» **SHORT PROBLEM**
Output the full material exactly as it appears here.
## Start DATA SEGMENT
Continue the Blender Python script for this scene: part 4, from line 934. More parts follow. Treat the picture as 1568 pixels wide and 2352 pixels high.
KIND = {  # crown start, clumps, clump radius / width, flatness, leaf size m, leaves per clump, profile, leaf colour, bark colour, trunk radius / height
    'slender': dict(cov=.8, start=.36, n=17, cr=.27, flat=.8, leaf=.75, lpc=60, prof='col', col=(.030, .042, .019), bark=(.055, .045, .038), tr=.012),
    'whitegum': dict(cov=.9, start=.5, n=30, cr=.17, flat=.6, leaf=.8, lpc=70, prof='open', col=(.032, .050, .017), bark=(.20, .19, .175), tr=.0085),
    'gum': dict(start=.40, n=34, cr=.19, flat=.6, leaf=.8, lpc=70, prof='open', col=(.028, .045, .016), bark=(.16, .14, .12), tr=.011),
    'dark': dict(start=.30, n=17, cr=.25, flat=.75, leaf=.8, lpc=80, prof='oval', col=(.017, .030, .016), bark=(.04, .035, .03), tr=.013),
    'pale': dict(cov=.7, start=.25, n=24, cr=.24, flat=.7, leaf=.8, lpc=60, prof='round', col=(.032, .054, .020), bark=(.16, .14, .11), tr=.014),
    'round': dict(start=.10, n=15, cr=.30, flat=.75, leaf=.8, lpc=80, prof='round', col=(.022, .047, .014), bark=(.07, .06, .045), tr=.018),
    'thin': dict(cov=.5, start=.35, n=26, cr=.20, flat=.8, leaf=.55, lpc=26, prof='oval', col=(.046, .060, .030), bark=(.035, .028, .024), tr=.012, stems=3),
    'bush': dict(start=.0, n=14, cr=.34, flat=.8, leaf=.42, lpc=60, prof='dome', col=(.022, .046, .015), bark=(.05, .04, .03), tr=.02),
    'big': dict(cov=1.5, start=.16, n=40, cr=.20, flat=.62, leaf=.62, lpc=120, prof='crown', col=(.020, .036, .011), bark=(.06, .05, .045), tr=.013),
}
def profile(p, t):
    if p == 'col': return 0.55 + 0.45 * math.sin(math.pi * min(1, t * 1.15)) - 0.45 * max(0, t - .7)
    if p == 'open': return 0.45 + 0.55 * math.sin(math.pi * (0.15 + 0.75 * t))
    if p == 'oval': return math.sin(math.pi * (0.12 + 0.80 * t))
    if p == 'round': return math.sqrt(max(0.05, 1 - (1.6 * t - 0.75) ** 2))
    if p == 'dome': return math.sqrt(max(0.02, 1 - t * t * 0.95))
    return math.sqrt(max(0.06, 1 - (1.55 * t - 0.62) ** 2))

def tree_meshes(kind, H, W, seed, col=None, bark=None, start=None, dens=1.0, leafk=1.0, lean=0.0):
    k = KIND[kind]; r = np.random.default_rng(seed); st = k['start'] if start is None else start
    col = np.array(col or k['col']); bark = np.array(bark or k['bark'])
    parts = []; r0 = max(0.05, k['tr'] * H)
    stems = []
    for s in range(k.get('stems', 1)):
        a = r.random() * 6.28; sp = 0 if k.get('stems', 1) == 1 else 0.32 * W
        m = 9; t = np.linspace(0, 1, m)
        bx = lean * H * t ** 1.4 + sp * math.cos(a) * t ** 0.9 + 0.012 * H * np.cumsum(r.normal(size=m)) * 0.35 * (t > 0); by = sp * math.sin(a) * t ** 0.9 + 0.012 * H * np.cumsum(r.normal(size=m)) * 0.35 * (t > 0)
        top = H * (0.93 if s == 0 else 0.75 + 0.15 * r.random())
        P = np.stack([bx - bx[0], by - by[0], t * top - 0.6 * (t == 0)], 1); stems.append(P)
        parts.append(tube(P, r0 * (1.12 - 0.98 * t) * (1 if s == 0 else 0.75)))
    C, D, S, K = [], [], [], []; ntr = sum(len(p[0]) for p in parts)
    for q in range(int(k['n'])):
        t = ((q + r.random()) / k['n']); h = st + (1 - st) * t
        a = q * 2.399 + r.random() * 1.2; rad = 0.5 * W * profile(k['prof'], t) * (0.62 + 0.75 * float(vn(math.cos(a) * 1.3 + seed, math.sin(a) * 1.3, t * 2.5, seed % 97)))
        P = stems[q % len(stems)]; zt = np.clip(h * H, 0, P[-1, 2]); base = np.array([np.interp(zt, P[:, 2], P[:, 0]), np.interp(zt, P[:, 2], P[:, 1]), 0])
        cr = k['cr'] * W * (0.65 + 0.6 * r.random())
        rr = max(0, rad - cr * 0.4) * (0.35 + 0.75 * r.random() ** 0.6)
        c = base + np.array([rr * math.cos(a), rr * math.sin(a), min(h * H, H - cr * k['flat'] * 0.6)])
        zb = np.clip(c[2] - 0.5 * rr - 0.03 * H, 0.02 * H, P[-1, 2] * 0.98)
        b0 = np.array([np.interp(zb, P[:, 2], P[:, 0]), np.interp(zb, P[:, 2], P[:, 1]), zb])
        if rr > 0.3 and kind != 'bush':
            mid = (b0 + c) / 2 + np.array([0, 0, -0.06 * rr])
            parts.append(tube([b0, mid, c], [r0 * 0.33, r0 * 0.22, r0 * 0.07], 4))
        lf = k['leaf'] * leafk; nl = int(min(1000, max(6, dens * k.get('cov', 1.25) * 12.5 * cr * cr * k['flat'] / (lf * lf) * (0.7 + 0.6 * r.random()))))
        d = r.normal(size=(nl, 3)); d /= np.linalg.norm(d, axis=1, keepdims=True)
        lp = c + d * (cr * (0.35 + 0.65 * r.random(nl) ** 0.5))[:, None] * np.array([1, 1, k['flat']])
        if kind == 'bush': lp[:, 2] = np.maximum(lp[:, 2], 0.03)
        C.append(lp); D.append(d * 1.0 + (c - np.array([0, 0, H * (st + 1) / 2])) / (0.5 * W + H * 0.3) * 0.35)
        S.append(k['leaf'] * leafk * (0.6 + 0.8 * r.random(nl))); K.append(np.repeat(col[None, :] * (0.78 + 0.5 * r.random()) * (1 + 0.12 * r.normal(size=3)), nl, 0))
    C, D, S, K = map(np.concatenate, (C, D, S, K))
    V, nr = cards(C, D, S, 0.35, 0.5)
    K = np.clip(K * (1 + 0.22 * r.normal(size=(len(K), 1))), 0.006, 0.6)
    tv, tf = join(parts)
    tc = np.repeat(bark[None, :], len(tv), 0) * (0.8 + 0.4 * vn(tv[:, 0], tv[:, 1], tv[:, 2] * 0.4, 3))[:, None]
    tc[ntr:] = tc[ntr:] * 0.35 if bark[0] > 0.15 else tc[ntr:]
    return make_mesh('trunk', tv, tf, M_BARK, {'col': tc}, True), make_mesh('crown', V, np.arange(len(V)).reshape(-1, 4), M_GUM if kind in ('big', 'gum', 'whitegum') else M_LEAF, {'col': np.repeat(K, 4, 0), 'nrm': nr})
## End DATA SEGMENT
» **FULL ANSWER**
Continue the Blender Python script for this scene: part 4, from line 934. More parts follow. Treat the picture as 1568 pixels wide and 2352 pixels high.
KIND = {  # crown start, clumps, clump radius / width, flatness, leaf size m, leaves per clump, profile, leaf colour, bark colour, trunk radius / height
    'slender': dict(cov=.8, start=.36, n=17, cr=.27, flat=.8, leaf=.75, lpc=60, prof='col', col=(.030, .042, .019), bark=(.055, .045, .038), tr=.012),
    'whitegum': dict(cov=.9, start=.5, n=30, cr=.17, flat=.6, leaf=.8, lpc=70, prof='open', col=(.032, .050, .017), bark=(.20, .19, .175), tr=.0085),
    'gum': dict(start=.40, n=34, cr=.19, flat=.6, leaf=.8, lpc=70, prof='open', col=(.028, .045, .016), bark=(.16, .14, .12), tr=.011),
    'dark': dict(start=.30, n=17, cr=.25, flat=.75, leaf=.8, lpc=80, prof='oval', col=(.017, .030, .016), bark=(.04, .035, .03), tr=.013),
    'pale': dict(cov=.7, start=.25, n=24, cr=.24, flat=.7, leaf=.8, lpc=60, prof='round', col=(.032, .054, .020), bark=(.16, .14, .11), tr=.014),
    'round': dict(start=.10, n=15, cr=.30, flat=.75, leaf=.8, lpc=80, prof='round', col=(.022, .047, .014), bark=(.07, .06, .045), tr=.018),
    'thin': dict(cov=.5, start=.35, n=26, cr=.20, flat=.8, leaf=.55, lpc=26, prof='oval', col=(.046, .060, .030), bark=(.035, .028, .024), tr=.012, stems=3),
    'bush': dict(start=.0, n=14, cr=.34, flat=.8, leaf=.42, lpc=60, prof='dome', col=(.022, .046, .015), bark=(.05, .04, .03), tr=.02),
    'big': dict(cov=1.5, start=.16, n=40, cr=.20, flat=.62, leaf=.62, lpc=120, prof='crown', col=(.020, .036, .011), bark=(.06, .05, .045), tr=.013),
}
def profile(p, t):
    if p == 'col': return 0.55 + 0.45 * math.sin(math.pi * min(1, t * 1.15)) - 0.45 * max(0, t - .7)
    if p == 'open': return 0.45 + 0.55 * math.sin(math.pi * (0.15 + 0.75 * t))
    if p == 'oval': return math.sin(math.pi * (0.12 + 0.80 * t))
    if p == 'round': return math.sqrt(max(0.05, 1 - (1.6 * t - 0.75) ** 2))
    if p == 'dome': return math.sqrt(max(0.02, 1 - t * t * 0.95))
    return math.sqrt(max(0.06, 1 - (1.55 * t - 0.62) ** 2))

def tree_meshes(kind, H, W, seed, col=None, bark=None, start=None, dens=1.0, leafk=1.0, lean=0.0):
    k = KIND[kind]; r = np.random.default_rng(seed); st = k['start'] if start is None else start
    col = np.array(col or k['col']); bark = np.array(bark or k['bark'])
    parts = []; r0 = max(0.05, k['tr'] * H)
    stems = []
    for s in range(k.get('stems', 1)):
        a = r.random() * 6.28; sp = 0 if k.get('stems', 1) == 1 else 0.32 * W
        m = 9; t = np.linspace(0, 1, m)
        bx = lean * H * t ** 1.4 + sp * math.cos(a) * t ** 0.9 + 0.012 * H * np.cumsum(r.normal(size=m)) * 0.35 * (t > 0); by = sp * math.sin(a) * t ** 0.9 + 0.012 * H * np.cumsum(r.normal(size=m)) * 0.35 * (t > 0)
        top = H * (0.93 if s == 0 else 0.75 + 0.15 * r.random())
        P = np.stack([bx - bx[0], by - by[0], t * top - 0.6 * (t == 0)], 1); stems.append(P)
        parts.append(tube(P, r0 * (1.12 - 0.98 * t) * (1 if s == 0 else 0.75)))
    C, D, S, K = [], [], [], []; ntr = sum(len(p[0]) for p in parts)
    for q in range(int(k['n'])):
        t = ((q + r.random()) / k['n']); h = st + (1 - st) * t
        a = q * 2.399 + r.random() * 1.2; rad = 0.5 * W * profile(k['prof'], t) * (0.62 + 0.75 * float(vn(math.cos(a) * 1.3 + seed, math.sin(a) * 1.3, t * 2.5, seed % 97)))
        P = stems[q % len(stems)]; zt = np.clip(h * H, 0, P[-1, 2]); base = np.array([np.interp(zt, P[:, 2], P[:, 0]), np.interp(zt, P[:, 2], P[:, 1]), 0])
        cr = k['cr'] * W * (0.65 + 0.6 * r.random())
        rr = max(0, rad - cr * 0.4) * (0.35 + 0.75 * r.random() ** 0.6)
        c = base + np.array([rr * math.cos(a), rr * math.sin(a), min(h * H, H - cr * k['flat'] * 0.6)])
        zb = np.clip(c[2] - 0.5 * rr - 0.03 * H, 0.02 * H, P[-1, 2] * 0.98)
        b0 = np.array([np.interp(zb, P[:, 2], P[:, 0]), np.interp(zb, P[:, 2], P[:, 1]), zb])
        if rr > 0.3 and kind != 'bush':
            mid = (b0 + c) / 2 + np.array([0, 0, -0.06 * rr])
            parts.append(tube([b0, mid, c], [r0 * 0.33, r0 * 0.22, r0 * 0.07], 4))
        lf = k['leaf'] * leafk; nl = int(min(1000, max(6, dens * k.get('cov', 1.25) * 12.5 * cr * cr * k['flat'] / (lf * lf) * (0.7 + 0.6 * r.random()))))
        d = r.normal(size=(nl, 3)); d /= np.linalg.norm(d, axis=1, keepdims=True)
        lp = c + d * (cr * (0.35 + 0.65 * r.random(nl) ** 0.5))[:, None] * np.array([1, 1, k['flat']])
        if kind == 'bush': lp[:, 2] = np.maximum(lp[:, 2], 0.03)
        C.append(lp); D.append(d * 1.0 + (c - np.array([0, 0, H * (st + 1) / 2])) / (0.5 * W + H * 0.3) * 0.35)
        S.append(k['leaf'] * leafk * (0.6 + 0.8 * r.random(nl))); K.append(np.repeat(col[None, :] * (0.78 + 0.5 * r.random()) * (1 + 0.12 * r.normal(size=3)), nl, 0))
    C, D, S, K = map(np.concatenate, (C, D, S, K))
    V, nr = cards(C, D, S, 0.35, 0.5)
    K = np.clip(K * (1 + 0.22 * r.normal(size=(len(K), 1))), 0.006, 0.6)
    tv, tf = join(parts)
    tc = np.repeat(bark[None, :], len(tv), 0) * (0.8 + 0.4 * vn(tv[:, 0], tv[:, 1], tv[:, 2] * 0.4, 3))[:, None]
    tc[ntr:] = tc[ntr:] * 0.35 if bark[0] > 0.15 else tc[ntr:]
    return make_mesh('trunk', tv, tf, M_BARK, {'col': tc}, True), make_mesh('crown', V, np.arange(len(V)).reshape(-1, 4), M_GUM if kind in ('big', 'gum', 'whitegum') else M_LEAF, {'col': np.repeat(K, 4, 0), 'nrm': nr})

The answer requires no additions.